Operations at Aurizon Mines’ (ARZ-T, AZK-N) flagship Casa Berardi mine in Quebec are back to normal.
The company says regular shifts have resumed after mining was suspended yesterday when an underground worker was killed in a vehicle accident. The deceased was an employee of a sub-contractor at the mine, Dumas Contracting.
Underground operations were suspended yesterday so that Dumas and representatives of the Workplace Health and Safety Commission of Quebec could investigate the cause of the accident.
With the investigation complete, Aurizon says underground operations won’t be further affected.
Aurizon was in the news last week for completely different reasons. One of its suitors, Alamos Gold (AGI-T, AGI-N), dropped its hostile bid for the gold miner thus clearing the way for a rival, friendly offer, from Hecla Mining (HL-N) to succeed.
Alamos dropped its $780 million offer after the B.C. Securities Commission would not strike down the break-fee connected to the Hecla bid.
The break fee was set at $27.2 million, and is payable to Hecla should shareholders not vote for the offer. That is a steep price to pay, and Alamos argued it would unduly influence shareholders to vote for the Hecla offer, not because it was superior, but to avoid the hefty expense.

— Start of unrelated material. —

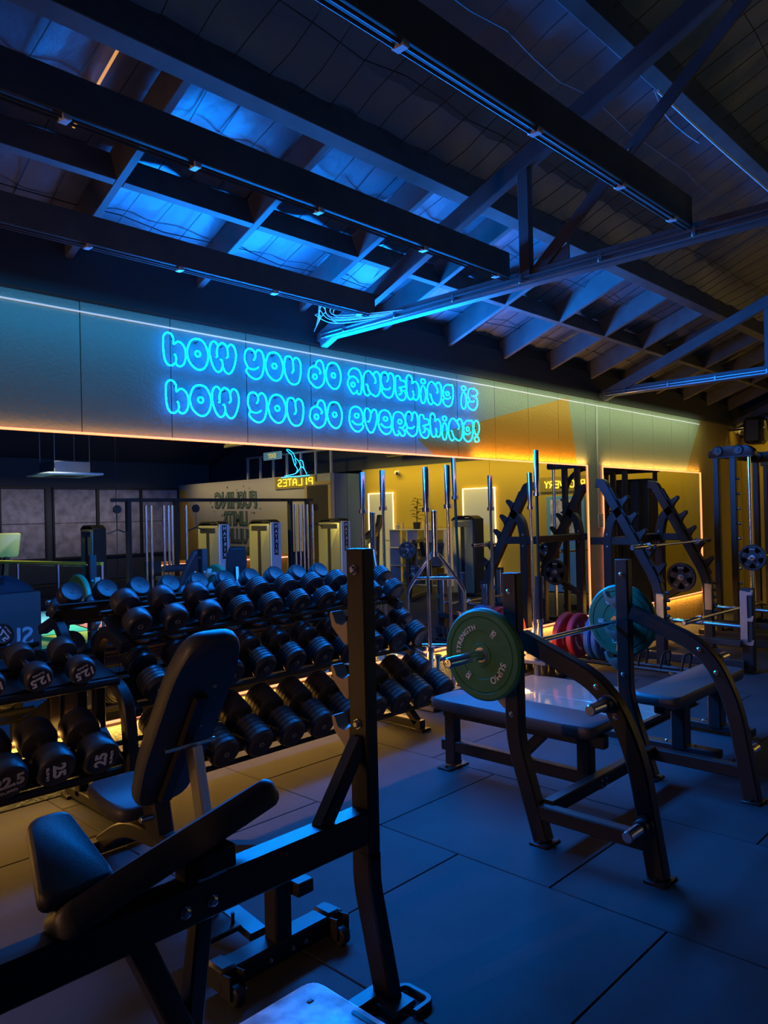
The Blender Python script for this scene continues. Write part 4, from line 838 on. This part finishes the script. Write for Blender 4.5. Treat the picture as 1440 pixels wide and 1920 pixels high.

While Hecla’s offer placed a higher valuation on Aurizon, $796 million compared to the $780 million being offered by Aurizon, and also has a larger cash component, $513 million in cash compared to Alamos’ $305 million, Alamos argued that on closer inspection the flashy numbers hid some serious warts.
The chief argument was that Hecla would finance its offer via a $500 million loan, secured by hedging production at Casa Berardi, whereas Alamos could fund its offer out of its cash reserves and thus would leave the mine hedge-free.
That is a moot point now.
Aurizon shares finished the day where they began, at $4.43, on 2.56 million shares traded. At that price the company’s market cap rings in at $729 million, based on 164.6 million shares outstanding. Its share price has moved between $5.55 and $3.15 over the last year.
BMO Capital Markets analyst Brian Quast has Aurizon rated as ‘underperform’ with a $4.50 target price.